Ждали своего назначения и мы с Рыжовым. Наконец явились к военкому и попросили помочь нам связаться по телефону с Военным советом Черноморского флота, чтобы напомнить о себе. Но звонить не пришлось. Бороденко протянул мне телеграмму начальника Главного политического управления Военно — Морского Флота И. В. Рогова. Меня, Рыжова и еще нескольких политработников — черноморцев Рогов приказывал направить для продолжения службы на Тихоокеанский флот.
Столь неожиданный приказ страшно обескуражил нас с Рыжовым: пробыли год на фронте — и вдруг отправляться в тыл. А мы только и мечтали о том, чтобы здесь же, на черноморских берегах, принять участие в разгроме врага.
В тот же день мы обратились в Военный совет Черноморского флота с просьбой ходатайствовать перед ГлавПУ об оставлении нас на Черном море. Но уверенности в том, что нашу просьбу удовлетворят, не было, так как Главное политическое управление флота проводило замену воевавших политработников свежими силами с флотов и флотилий, не участвовавших в войне. Одно дело, когда воевавшим давалась передышка. Другое — резервные части нуждались в кадрах, уже обстрелянных и накопивших боевой опыт. Так что в принципе никаких оснований для отмены принятого в отношении нас решения не было. Да и Рогов, как мы хорошо знали, был очень тверд и своих решений менять не любил.
Был случай, когда я на себе испытал эту твердость. Перед войной я был начальником политотдела Военно — морского училища береговой обороны имени ЛКСМУ. В начале войны училище эвакуировали из Севастополя на Восток, и я обратился в ГлавПУ с настоятельной просьбой оставить меня в действующем флоте. Просьба дошла до Рогова, и он решительно отклонил ее. Мне передали его слова: «Возьмем в действующий флот, когда потребуется!» Но тогда обстановка быстро изменилась и меня направили в Керчь, а не с училищем.
На ночь мы с Андреем Ивановичем устроились в одной из комнатушек санаторного здания, полуразрушенного фашистскими бомбами. За окном стучала на ветру свисавшая с крыши доска. Не спалось. Рыжов вздыхал, ворочаясь на скрипучей постели.
— Ну, как, Андрей Иванович, что сердце подсказывает? — спрашиваю его.
— Трудно гадать, Федор Васильевич, — откликнулся он. — Подождем, что решит Рогов.

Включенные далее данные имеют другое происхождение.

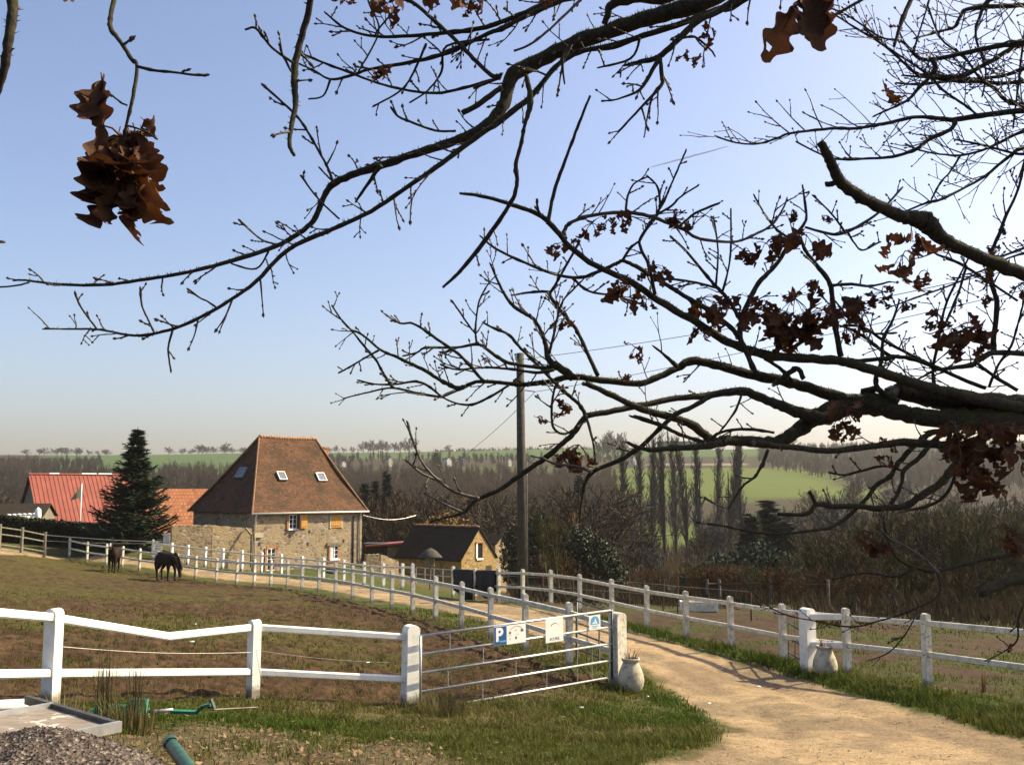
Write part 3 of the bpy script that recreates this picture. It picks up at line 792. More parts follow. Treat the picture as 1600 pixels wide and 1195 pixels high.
# walls
q = MB()
corners = [hb, hb + uF*WF, hb + uF*WF + uL*WL, hb + uL*WL]
q.prism([L2((c.x, c.y, GZ0)) for c in corners], (0, 0, WT - GZ0)); q.build('wall', M['stone'], house, uv=True)
# roof: gently flared hips, subdivided so the old ridge and planes sag a little
q = MB(); e = [c0, c0 + uF*LF, c0 + uF*LF + uL*LL, c0 + uL*LL]
EZ2 = EZ - .02
def roofplane(a, b_, c, d, sagn):
    n = 14; vs = []
    a, b_, c, d = [Vector(x) for x in (a, b_, c, d)]
    nr = (b_-a).cross(d-a).normalized()
    for i in range(n+1):
        for j in range(n+1):
            s, t = i/n, j/n
            p = a.lerp(b_, s).lerp(d.lerp(c, s), t)
            fl = -.16*math.sin(math.pi*t) - .05*math.sin(math.pi*s)*math.sin(math.pi*t) + .025*math.sin(s*9+t*5+sagn)*math.sin(math.pi*t)
            vs.append(L2(p + nr*fl*(1 if 0 < t < 1 else 0)))
    q.add(vs, [(i*(n+1)+j, (i+1)*(n+1)+j, (i+1)*(n+1)+j+1, i*(n+1)+j+1) for i in range(n) for j in range(n)])
E = [Vector((p.x, p.y, EZ2)) for p in e]
roofplane(E[0], E[1], ridge1, ridge0, 0); roofplane(E[1], E[2], ridge1, ridge1, 1); roofplane(E[2], E[3], ridge0, ridge1, 2); roofplane(E[3], E[0], ridge0, ridge0, 3)
q.add([L2(p - Z3*.03) for p in E], [(0, 1, 2, 3)])
roof = q.build('roof', M['oldtile'], house, uv=True)
q = MB(); n = 22                    # ridge tiles
for k in range(n):
    a = ridge0.lerp(ridge1, k/n); b_ = ridge0.lerp(ridge1, (k+1)/n + .01); up = Z3*(.02 + .03*random.random() - .05*math.sin(math.pi*k/n))
    q.tube([L2(a + up), L2(b_ + up)], [.12, .135], 8)
q.build('ridge_tile', M['ridge'], roof, True)
nh = 40
for a0, b0 in ((E[0], ridge0), (E[1], ridge1), (E[3], ridge0)):
    q = MB()
    for k in range(nh):
        a = a0.lerp(b0, k/nh); b_ = a0.lerp(b0, (k+1)/nh + .008); fl = -Z3*.07*math.sin(math.pi*k/nh)
        q.tube([L2(a+fl), L2(b_+fl)], [.085, .075], 6)
    q.build('hip_tile', M['ridge'], roof, True)
cb = on_plane(507, 709, ridge1 + uL*.9 + uF*.4, fn_)
q = MB(); Mz = Matrix.Rotation(TH, 3, 'Z'); q.box(L2(cb - Z3*.1), (.42, .5, 1.15), Mz); q.box(L2(cb + Z3*.5), (.52, .6, .12), Mz)
q.build('chimney', M['brick'], roof)
# skylights
def skylight(px0, py0, px1, py1, pl, nrm, along):
    ctr = on_plane((px0+px1)/2, (py0+py1)/2, pl, nrm); up = nrm.cross(along).normalized()
    if up.z < 0: up = -up
    w = (on_plane(px1, (py0+py1)/2, pl, nrm) - on_plane(px0, (py0+py1)/2, pl, nrm)).dot(along)
    w = abs(w)*.62; h = (on_plane((px0+px1)/2, py0, pl, nrm) - on_plane((px0+px1)/2, py1, pl, nrm)).length*.62
    Mx = Matrix((along, up, nrm)).transposed()
    q = MB()
    for sx, sy, ww, hh in ((0, .5, w, .06), (0, -.5, w, .06), (.5, 0, .06, h), (-.5, 0, .06, h)):
        q.box(L2(ctr + along*(sx*w) + up*(sy*h) + nrm*.03), (ww + .07 if sx == 0 else ww, hh if sx == 0 else hh - .07, .16), Mx)
    f = q.build('skylight', M['wire'], roof)
    q = MB(); q.box(L2(ctr + nrm*.05), (w-.06, h-.06, .04), Mx); q.build('pane', M['skyglass'], house).parent = roof
nF = (E[1]-E[0]).cross(ridge0-E[0]).normalized(); nL = (ridge0-E[3]).cross(E[0]-E[3]).normalized()
if nF.z < 0: nF = -nF
if nL.z < 0: nL = -nL
pF = E[0].lerp(ridge0, .5) - nF*.13
skylight(431, 735, 449, 752.5, pF, nF, uF); skylight(492, 737, 511, 754, pF, nF, uF)
skylight(369, 730, 386, 747, E[0].lerp(ridge0, .5) - nL*.13, nL, -uL)
# gutter and downpipes
q = MB(); q.tube([L2(E[0] + fn_*.05 - Z3*.03 - uF*.05), L2(E[1] + fn_*.05 - Z3*.05 + uF*.05)], .062, 8); q.build('gutter', M['pvc'], house, True)
for s in (.12, WF - .25):
    p = hb + uF*s + fn_*.09
    q = MB(); q.tube([L2((p.x, p.y, EZ - .05)) + fn_*.22, L2((p.x, p.y, EZ - .3)), L2((p.x, p.y, GZ0 + .1))], .052, 8); q.build('downpipe', M['pvc'], house, True)
p = hb + uF*(WF - .85) + fn_*.06
q = MB(); q.tube([L2((p.x, p.y, EZ - .4)), L2((p.x, p.y, GZ0 + .2))], .05, 8); q.build('downpipe', M['cable'], house, True)
def fpt(px, py, off=0.0): return on_plane(px, py, hb + fn_*off, fn_)
def fs_(px): return (fpt(px, 850) - hb).dot(uF)
Mf = Matrix((uF, fn_, Z3)).transposed()
def fbox(q, s0, s1, z0, z1, o0, o1):
    q.box(L2(hb + uF*((s0+s1)/2) + fn_*((o0+o1)/2)).xy.to_3d() + Z3*((z0+z1)/2 - GZ0), (abs(s1-s0), abs(o1-o0), abs(z1-z0)), Mf)
def zat(px, py): return fpt(px, py).z
def window(px0, px1, py0, py1, nx, ny, surround=True, sill=True, lit=False, arch=False):
    s0, s1 = fs_(px0), fs_(px1); pm = (px0+px1)/2; z1, z0 = zat(pm, py0), zat(pm, py1)
    w = empty('window', L2(hb + uF*s0 + Z3*(z0-hb.z)), 0); w.parent = house
    w.location = (0, 0, 0)
    q = MB(); fbox(q, s0, s1, z0, z1, -.02, .004); q.build('pane', M['glass'], w)
    q = MB(); t = .055
    fbox(q, s0, s0+t, z0, z1, .005, .05); fbox(q, s1-t, s1, z0, z1, .005, .05)
    fbox(q, s0+t, s1-t, z1-t, z1, .005, .05); fbox(q, s0+t, s1-t, z0, z0+t, .005, .05)
    for k in range(1, nx):
        x = s0 + (s1-s0)*k/nx; fbox(q, x-.03, x+.03, z0+t, z1-t, .006, .045)
    for k in range(1, ny):
        z = z0 + (z1-z0)*k/ny; fbox(q, s0+t, s1-t, z-.014, z+.014, .007, .03)
    q.build('frame', M['whitepaint'], w)
    if surround:
        q = MB(); b0 = .17
        fbox(q, s0-b0, s0, z0-.05, z1+.02, -.03, .075); fbox(q, s1, s1+b0, z0-.05, z1+.02, -.03, .075)
        if arch:
            n = 9; cx = (s0+s1)/2; rx = (s1-s0)/2
            for k in range(n):
                a0, a1 = math.pi*k/n, math.pi*(k+1)/n
                P = []
                for a, rr_ in ((a0, 1), (a1, 1), (a1, 1+b0/rx), (a0, 1+b0/rx)):
                    P.append(L2(hb + uF*(cx + rx*rr_*math.cos(a)) + fn_*-.03).xy.to_3d() + Z3*(z1 - .12 + (.16+ (b0 if rr_ > 1 else 0))*math.sin(a) - GZ0))
                q.prism(P, fn_*.105)
        else: fbox(q, s0-b0, s1+b0, z1+.02, z1+.16, -.03, .075)
        q.build('surround', M['brick'], w)
    if sill:
        q = MB(); fbox(q, s0-.08, s1+.08, z0-.09, z0-.003, -.02, .16); q.build('sill', M['whitepaint'], w)
    return s0, s1, z0, z1, w
s0, s1, z0, z1, w1 = window(450, 462.5, 803.5, 826, 2, 3)
q = MB()
for k in range(4): fbox(q, s1+.20+k*.17, s1+.365+k*.17, z0+.02, z1-.02, .08, .115)
fbox(q, s1+.2, s1+.88, z0+.15, z0+.25, .116, .135); fbox(q, s1+.2, s1+.88, z1-.25, z1-.15, .116, .135)
q.build('shutter', M['ochre'], w1)
q = MB(); fbox(q, s1+.02, s1+.16, z0+.02, z1-.02, .076, .40); q.build('shutter', M['rust'], w1)
sa, sb = fs_(517), fs_(532); za, zb = zat(524, 824), zat(524, 804.5)
q = MB()
for k in range(5): fbox(q, sa+(sb-sa)*k/5+.006, sa+(sb-sa)*(k+1)/5-.006, za, zb, .0, .05)
fbox(q, sa+.02, sb-.02, za+.15, za+.25, .051, .075); fbox(q, sa+.02, sb-.02, zb-.25, zb-.15, .051, .075)
q.build('shutter', M['ochre'], house)
q = MB(); fbox(q, sb+.01, sb+.16, za-.05, zb, -.03, .05); fbox(q, sa-.17, sa-.01, za-.05, zb, -.03, .05); q.build('quoin', M['lime'], house)
window(417, 430.5, 856, 891, 2, 4, True, False, arch=True)
s0, s1, z0, z1, w2 = window(516, 528.5, 852.5, 873, 2, 3)
q = MB(); fbox(q, s0-.35, s1+.3, z1+.02, z1+.22, -.02, .12); q.build('lintel', M['oldwood'], w2)
q = MB(); fbox(q, s0+.08, (s0+s1)/2-.04, z0+.07, z1-.07, .0045, .0052); q.build('curtain', M['whitepaint'], w2)
q = MB(); fbox(q, fs_(512), fs_(533), zat(522, 886), z0-.1, -.02, .02); q.build('brick_panel', M['brick'], house)
for px, py in ((483, 830.5), (480.5, 849), (536.5, 845), (405, 850)):
    s = fs_(px); z = zat(px, py); q = MB(); fbox(q, s-.09, s+.09, z-.12, z+.12, -.03, .012); q.build('wall_hole', M['cable'], house)
q = MB(); fbox(q, .05, .75, zat(400, 839.5), zat(400, 833), -.02, .14); q.build('ledge', M['lime'], house)
wire([L2(hb + uF*WF + fn_*.1) + O + Z3*(EZ-.35-GZ0) - Z3*(hb.z-GZ0), at(650, 805, 80)], .35, .010, M['wire'], 'service_cable', 'pale sagging cable leaving the right corner of the stone house')

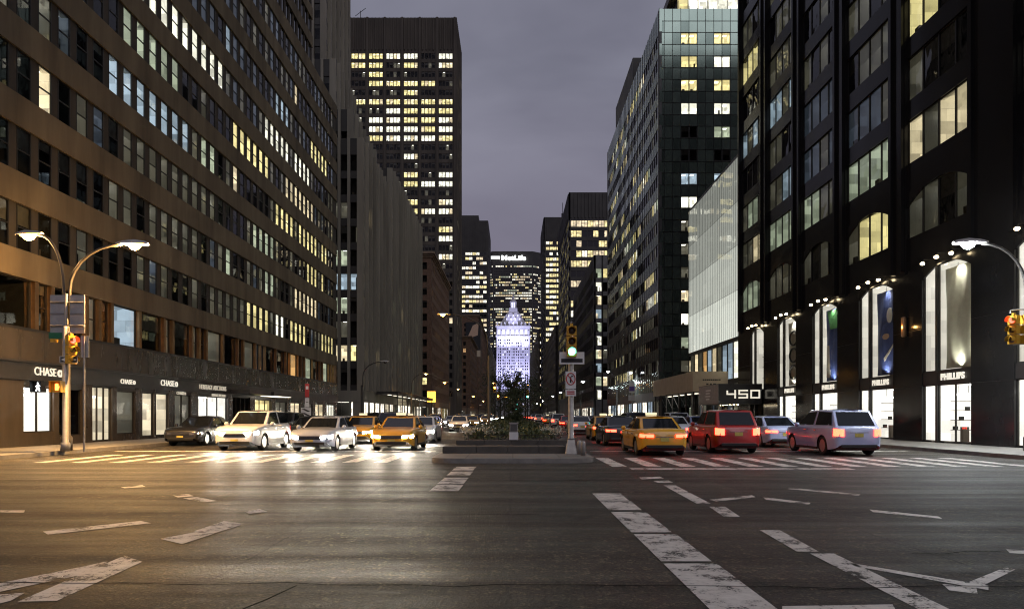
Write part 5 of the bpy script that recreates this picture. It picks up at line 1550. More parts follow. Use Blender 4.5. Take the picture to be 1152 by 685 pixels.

Человек многоопытный, служивший в армии и на флоте с гражданской войны, Рогов был суровым поборником строжайшего порядка, дисциплины, добросовестности в службе. Он требовал от людей беззаветного служения делу, не терпел бездельников и беспечных, провинившихся наказывал беспощадно. О его крутом нраве на флоте ходили прямо — таки легенды.
Все это мы знали. Но сознание будоражила мысль: как же так? Фронту предстоят большие дела, мы готовим к ним людей, и вдруг — все бросить и ехать в далекий тыл.
— Брось горевать! Будем загорать на берегу Тихого океана. Там сейчас как раз золотая осень. Курортный сезон! — поддразнивал меня Рыжов.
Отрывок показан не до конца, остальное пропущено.